Author(s): Sonia Cristofaro
Journal Title: Language and Linguistics Compass
Volume: 3
Issue: 1
Page Range: 441-479
Publication Date: Dec-2008
Abstract: A long-standing assumption in linguistic analysis is that different languages and constructions can be described in terms of the same grammatical categories and relations. Individual grammatical categories and relations are in fact often assumed to be universal. Grammatical categories and relations display however different properties across different languages and constructions, which challenges the idea that the same categories and relations should actually be posited in each case. These facts have been dealt with in two major ways in the functional-typological literature.
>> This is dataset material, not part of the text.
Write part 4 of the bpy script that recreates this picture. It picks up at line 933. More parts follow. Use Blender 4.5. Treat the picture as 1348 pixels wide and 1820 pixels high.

In a widespread approach, the same categories and relations are posited for different languages and constructions provided that these all have categories and relations that display some selected properties. In a more recent approach, this idea is abandoned, and grammatical categories and relations are argued to be language-specific and construction-specific. This article provides a critical review of these approaches, and a comparison is made with some generatively oriented approaches. In particular, it is argued that a distinction should be made between two views of grammatical categories and relations. In one view, grammatical categories and relations are classificatory labels indicating that a variety of linguistic elements display some selected property. In another view, grammatical categories and relations are proper components of a speaker's mental grammar. While cross-linguistically valid (or possibly universal) and cross-constructionally valid categories and relations can be posited when classifying linguistic elements based on observed grammatical patterns, there is no obvious evidence that such categories and relations exist at the level of mental representation. This is, however, because of the absence of conclusive evidence about the organization of a speaker's mental grammar, rather than because of the linguistic evidence as such.